Supplied data:
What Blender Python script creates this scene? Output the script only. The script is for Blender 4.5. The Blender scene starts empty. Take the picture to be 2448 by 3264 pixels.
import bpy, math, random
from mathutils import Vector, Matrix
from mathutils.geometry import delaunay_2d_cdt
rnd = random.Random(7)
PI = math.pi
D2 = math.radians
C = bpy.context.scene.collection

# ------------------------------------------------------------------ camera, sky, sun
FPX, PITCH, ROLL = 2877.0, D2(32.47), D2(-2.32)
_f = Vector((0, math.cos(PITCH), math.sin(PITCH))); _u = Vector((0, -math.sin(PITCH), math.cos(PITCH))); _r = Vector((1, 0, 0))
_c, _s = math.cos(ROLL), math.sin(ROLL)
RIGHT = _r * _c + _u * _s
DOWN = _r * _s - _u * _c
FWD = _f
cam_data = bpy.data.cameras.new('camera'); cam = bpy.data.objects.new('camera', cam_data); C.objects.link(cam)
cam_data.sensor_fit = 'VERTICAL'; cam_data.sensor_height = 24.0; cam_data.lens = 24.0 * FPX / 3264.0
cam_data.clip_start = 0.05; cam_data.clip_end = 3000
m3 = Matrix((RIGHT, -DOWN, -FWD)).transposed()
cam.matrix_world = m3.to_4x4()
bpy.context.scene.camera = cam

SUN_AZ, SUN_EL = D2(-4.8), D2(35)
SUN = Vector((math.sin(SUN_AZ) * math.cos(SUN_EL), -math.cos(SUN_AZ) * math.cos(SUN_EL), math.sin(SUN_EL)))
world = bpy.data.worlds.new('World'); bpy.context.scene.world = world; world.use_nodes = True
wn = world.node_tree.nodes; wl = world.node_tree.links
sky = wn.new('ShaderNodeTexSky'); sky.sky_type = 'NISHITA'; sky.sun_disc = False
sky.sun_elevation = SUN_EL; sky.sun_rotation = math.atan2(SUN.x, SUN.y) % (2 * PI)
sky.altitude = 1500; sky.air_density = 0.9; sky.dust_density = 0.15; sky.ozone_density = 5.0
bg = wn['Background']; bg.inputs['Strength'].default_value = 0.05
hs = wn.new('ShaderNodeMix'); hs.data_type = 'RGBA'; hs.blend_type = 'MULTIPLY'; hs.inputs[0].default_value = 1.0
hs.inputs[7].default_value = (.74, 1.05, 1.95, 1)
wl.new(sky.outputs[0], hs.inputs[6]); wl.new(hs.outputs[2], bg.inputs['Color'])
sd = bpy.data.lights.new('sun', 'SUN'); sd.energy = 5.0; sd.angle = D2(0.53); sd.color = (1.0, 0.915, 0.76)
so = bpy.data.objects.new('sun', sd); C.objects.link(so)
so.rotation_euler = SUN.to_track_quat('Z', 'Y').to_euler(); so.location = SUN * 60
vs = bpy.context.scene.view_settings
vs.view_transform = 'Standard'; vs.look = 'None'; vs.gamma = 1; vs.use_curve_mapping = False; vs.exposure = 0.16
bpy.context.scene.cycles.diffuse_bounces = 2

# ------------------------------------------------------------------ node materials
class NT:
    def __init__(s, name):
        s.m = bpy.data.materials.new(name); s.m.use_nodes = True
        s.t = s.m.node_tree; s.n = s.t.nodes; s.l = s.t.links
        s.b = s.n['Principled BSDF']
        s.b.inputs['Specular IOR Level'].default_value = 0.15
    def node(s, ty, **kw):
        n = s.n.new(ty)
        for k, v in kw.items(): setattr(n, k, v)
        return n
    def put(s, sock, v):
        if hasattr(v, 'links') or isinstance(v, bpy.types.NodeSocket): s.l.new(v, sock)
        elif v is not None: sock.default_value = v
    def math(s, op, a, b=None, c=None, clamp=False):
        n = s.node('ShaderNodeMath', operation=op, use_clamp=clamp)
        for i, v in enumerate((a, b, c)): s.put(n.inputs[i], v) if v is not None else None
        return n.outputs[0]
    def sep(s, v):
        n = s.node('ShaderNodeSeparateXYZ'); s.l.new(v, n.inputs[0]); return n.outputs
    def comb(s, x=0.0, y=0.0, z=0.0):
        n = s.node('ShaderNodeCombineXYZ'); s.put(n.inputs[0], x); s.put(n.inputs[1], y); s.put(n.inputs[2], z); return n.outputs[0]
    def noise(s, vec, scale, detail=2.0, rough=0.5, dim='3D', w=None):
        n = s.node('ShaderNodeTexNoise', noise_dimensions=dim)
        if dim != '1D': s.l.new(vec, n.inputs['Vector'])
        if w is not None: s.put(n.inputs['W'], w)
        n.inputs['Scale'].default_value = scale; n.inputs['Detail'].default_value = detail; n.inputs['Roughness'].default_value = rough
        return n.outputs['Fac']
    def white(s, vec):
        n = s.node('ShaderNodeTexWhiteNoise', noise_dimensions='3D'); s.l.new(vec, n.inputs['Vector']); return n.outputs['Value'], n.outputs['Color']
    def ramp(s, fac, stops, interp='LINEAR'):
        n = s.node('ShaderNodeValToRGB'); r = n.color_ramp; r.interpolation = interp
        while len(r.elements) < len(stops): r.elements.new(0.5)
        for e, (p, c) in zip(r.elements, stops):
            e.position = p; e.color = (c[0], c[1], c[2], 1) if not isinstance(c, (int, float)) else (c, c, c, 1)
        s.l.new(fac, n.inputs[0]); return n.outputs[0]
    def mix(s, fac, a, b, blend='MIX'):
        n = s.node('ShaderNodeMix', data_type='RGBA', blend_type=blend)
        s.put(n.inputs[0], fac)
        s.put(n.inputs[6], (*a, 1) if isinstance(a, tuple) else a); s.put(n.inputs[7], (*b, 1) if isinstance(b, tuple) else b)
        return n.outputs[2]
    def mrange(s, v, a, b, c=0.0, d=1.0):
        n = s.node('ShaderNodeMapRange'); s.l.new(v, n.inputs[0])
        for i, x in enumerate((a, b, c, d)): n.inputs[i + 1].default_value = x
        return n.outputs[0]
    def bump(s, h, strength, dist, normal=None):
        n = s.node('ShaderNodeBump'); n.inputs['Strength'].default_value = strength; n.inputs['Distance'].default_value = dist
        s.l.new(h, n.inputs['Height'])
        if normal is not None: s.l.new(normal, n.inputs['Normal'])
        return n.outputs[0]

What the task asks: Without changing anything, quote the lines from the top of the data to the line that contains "bpy.context.scene.camera = cam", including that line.

Response:
What Blender Python script creates this scene? Output the script only. The script is for Blender 4.5. The Blender scene starts empty. Take the picture to be 2448 by 3264 pixels.
import bpy, math, random
from mathutils import Vector, Matrix
from mathutils.geometry import delaunay_2d_cdt
rnd = random.Random(7)
PI = math.pi
D2 = math.radians
C = bpy.context.scene.collection

# ------------------------------------------------------------------ camera, sky, sun
FPX, PITCH, ROLL = 2877.0, D2(32.47), D2(-2.32)
_f = Vector((0, math.cos(PITCH), math.sin(PITCH))); _u = Vector((0, -math.sin(PITCH), math.cos(PITCH))); _r = Vector((1, 0, 0))
_c, _s = math.cos(ROLL), math.sin(ROLL)
RIGHT = _r * _c + _u * _s
DOWN = _r * _s - _u * _c
FWD = _f
cam_data = bpy.data.cameras.new('camera'); cam = bpy.data.objects.new('camera', cam_data); C.objects.link(cam)
cam_data.sensor_fit = 'VERTICAL'; cam_data.sensor_height = 24.0; cam_data.lens = 24.0 * FPX / 3264.0
cam_data.clip_start = 0.05; cam_data.clip_end = 3000
m3 = Matrix((RIGHT, -DOWN, -FWD)).transposed()
cam.matrix_world = m3.to_4x4()
bpy.context.scene.camera = cam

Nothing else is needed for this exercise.